Digital Journal readers will be familiar with graphene. Graphene is an ultra- thin material (one atom thick) and it is highly conducive at conducting electricity. The material is strong and also very flexible. The material has been used for coating power plants, to making flexible computing screens and filtering out contaminants from water.
Boron nitride has been dubbed “white graphene” by some researchers because it shares similar properties, although it isn’t “graphene” because it is not carbon-based. The material is made up of equal numbers of boron and nitrogen atoms. The compound has excellent thermal and chemical stability. The material is a very good conductor of heat.
Conducting of heat is expressed as “phonons.” A phonon is a type of quasi-particle, with the term phonon applied to the excitation of atoms in condensed matter. Phonons affect thermal conductivity and electrical conductivity.
Researchers based at Rice University have used these principles to develop a theoretical model to show how a three-dimensional lattice of boron nitride could be deployed as a tunable material to control heat flow in electronic devices.
By being three-dimensional boron nitride can conduct heat in any direction.
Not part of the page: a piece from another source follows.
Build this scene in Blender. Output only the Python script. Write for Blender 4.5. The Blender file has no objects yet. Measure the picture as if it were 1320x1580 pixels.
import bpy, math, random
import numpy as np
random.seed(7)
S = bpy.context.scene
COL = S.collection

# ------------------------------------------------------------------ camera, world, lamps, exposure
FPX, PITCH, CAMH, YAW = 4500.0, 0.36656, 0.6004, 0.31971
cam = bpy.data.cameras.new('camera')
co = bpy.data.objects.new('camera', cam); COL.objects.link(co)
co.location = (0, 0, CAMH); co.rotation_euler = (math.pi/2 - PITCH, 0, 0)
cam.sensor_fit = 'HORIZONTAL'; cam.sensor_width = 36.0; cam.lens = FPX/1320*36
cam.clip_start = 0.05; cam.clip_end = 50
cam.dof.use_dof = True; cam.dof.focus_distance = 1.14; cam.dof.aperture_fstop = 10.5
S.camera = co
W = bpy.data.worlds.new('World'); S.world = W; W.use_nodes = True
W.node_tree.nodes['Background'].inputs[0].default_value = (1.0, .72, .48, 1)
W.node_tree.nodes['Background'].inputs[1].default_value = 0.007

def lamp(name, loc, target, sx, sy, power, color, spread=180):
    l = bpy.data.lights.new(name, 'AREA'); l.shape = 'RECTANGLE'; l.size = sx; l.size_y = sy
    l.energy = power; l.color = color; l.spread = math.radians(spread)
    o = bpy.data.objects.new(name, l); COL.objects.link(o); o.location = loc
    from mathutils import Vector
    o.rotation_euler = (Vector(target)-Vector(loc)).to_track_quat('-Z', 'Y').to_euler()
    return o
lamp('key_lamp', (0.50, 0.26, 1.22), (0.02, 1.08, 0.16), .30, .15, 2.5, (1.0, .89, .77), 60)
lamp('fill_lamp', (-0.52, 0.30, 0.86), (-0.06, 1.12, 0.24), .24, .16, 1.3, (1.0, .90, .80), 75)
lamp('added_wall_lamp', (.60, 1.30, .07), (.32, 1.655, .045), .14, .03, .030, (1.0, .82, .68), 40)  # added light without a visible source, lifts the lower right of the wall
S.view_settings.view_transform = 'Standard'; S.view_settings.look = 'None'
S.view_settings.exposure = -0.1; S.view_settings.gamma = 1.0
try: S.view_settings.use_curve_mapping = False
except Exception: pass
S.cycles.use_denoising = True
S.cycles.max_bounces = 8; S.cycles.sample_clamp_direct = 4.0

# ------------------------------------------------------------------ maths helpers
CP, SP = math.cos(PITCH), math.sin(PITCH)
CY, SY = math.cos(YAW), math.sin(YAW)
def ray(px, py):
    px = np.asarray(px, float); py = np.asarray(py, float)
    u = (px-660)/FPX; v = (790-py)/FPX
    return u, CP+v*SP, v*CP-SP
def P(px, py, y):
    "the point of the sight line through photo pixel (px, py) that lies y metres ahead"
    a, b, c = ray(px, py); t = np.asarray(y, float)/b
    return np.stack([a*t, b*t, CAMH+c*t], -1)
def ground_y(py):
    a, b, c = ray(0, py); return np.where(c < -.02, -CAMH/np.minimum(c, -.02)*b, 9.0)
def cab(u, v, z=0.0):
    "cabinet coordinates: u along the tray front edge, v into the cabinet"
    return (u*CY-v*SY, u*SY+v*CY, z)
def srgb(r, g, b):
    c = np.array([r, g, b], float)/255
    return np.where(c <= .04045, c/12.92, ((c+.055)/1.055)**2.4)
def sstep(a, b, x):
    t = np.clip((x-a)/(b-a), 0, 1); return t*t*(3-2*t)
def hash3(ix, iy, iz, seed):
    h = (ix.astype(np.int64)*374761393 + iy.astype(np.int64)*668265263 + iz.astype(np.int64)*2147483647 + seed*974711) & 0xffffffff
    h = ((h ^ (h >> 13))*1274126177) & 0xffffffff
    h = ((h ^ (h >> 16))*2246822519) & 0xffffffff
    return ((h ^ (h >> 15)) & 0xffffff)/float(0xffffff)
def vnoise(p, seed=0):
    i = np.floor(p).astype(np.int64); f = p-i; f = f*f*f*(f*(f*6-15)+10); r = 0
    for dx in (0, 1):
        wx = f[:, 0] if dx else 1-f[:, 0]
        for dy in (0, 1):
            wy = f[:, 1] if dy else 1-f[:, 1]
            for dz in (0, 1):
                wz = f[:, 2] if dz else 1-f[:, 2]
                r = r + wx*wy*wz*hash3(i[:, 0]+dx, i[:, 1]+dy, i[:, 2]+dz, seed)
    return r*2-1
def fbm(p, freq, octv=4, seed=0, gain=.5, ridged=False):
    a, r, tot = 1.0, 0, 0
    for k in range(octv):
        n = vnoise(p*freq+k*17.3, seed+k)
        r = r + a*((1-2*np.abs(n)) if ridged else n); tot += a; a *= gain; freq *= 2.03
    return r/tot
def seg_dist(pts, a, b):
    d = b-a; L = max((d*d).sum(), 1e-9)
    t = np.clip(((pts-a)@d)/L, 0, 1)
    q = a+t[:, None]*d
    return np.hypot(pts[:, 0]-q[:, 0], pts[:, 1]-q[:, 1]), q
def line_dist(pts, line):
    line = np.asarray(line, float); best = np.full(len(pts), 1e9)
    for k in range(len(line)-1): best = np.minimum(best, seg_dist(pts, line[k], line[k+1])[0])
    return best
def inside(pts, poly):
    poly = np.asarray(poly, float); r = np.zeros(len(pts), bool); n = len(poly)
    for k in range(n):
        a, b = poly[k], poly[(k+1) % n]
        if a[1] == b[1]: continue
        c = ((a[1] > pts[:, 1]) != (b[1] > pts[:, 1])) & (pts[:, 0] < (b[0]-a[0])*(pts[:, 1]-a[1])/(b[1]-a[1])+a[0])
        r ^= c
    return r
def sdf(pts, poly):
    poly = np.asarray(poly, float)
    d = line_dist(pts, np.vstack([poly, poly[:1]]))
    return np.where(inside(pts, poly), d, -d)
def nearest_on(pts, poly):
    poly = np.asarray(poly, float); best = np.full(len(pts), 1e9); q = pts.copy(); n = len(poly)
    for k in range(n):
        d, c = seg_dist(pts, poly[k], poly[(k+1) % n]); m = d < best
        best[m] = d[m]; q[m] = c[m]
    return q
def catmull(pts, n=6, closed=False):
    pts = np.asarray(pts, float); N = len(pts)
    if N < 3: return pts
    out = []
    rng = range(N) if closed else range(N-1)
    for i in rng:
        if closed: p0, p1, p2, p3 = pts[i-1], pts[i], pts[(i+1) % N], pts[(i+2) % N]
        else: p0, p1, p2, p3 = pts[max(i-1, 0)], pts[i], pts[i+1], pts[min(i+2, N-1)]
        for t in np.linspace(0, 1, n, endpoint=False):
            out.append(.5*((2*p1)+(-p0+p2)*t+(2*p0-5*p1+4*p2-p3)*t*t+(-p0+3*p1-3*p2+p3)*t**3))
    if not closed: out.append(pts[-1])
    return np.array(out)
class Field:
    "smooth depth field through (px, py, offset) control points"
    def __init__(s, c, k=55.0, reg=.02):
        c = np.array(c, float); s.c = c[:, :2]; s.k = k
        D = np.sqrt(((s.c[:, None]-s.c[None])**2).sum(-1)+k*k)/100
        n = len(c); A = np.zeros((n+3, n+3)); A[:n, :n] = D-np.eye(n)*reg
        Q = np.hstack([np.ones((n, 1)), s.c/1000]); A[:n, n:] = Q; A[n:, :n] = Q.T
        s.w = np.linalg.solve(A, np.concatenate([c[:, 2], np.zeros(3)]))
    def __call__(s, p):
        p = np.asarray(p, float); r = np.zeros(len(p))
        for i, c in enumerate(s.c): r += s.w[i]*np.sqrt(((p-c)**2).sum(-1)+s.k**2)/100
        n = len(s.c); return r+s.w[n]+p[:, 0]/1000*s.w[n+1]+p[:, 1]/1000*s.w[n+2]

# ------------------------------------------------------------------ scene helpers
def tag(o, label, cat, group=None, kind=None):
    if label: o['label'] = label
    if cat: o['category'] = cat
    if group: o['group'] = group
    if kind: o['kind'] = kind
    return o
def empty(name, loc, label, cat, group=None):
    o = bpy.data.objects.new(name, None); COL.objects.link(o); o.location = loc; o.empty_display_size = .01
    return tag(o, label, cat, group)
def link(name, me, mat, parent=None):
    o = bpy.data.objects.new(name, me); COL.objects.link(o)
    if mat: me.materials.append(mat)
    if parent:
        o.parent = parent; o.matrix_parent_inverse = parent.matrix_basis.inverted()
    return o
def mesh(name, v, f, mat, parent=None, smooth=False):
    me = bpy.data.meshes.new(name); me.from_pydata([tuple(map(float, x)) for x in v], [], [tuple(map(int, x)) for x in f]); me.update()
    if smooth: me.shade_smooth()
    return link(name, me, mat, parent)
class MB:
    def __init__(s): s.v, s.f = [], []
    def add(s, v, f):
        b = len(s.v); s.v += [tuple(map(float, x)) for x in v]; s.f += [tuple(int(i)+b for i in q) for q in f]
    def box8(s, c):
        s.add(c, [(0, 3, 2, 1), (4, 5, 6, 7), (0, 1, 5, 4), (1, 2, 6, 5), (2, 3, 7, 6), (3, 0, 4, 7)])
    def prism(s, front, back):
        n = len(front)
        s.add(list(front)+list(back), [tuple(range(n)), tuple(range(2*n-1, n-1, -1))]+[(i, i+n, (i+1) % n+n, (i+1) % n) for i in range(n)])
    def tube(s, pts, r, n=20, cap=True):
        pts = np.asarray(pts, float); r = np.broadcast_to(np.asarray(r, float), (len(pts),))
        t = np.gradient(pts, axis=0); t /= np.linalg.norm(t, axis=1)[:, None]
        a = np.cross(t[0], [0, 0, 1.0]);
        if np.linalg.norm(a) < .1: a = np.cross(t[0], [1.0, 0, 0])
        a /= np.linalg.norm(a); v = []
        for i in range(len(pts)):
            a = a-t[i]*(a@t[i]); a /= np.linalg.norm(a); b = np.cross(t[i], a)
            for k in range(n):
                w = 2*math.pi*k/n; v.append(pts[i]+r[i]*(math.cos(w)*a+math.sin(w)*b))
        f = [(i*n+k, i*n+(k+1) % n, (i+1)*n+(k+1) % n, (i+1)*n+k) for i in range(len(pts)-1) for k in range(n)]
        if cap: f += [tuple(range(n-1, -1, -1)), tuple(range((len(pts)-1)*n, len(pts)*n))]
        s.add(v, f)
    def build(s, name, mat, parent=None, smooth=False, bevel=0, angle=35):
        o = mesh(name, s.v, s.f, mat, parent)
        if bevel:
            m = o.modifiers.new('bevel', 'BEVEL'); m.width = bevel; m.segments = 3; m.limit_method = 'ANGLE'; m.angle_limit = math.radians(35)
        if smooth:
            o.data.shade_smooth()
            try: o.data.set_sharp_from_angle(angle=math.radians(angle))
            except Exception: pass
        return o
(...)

With most circuits, heat moves in one direction. The multiple heat directing properties of boron nitride provide greater opportunities to “cool” down electronic devices. This can be controlled further by building pillars of boron nitride of differing shapes and thickness.
Based on the theoretical properties, research will begin on developing practical models to test out the properties as part of the development of next generation electronics.
The research has been published in the journal Applied Materials and Interfaces. The paper is titled “Dimensional Crossover of Thermal Transport in Hybrid Boron Nitride Nanostructures.”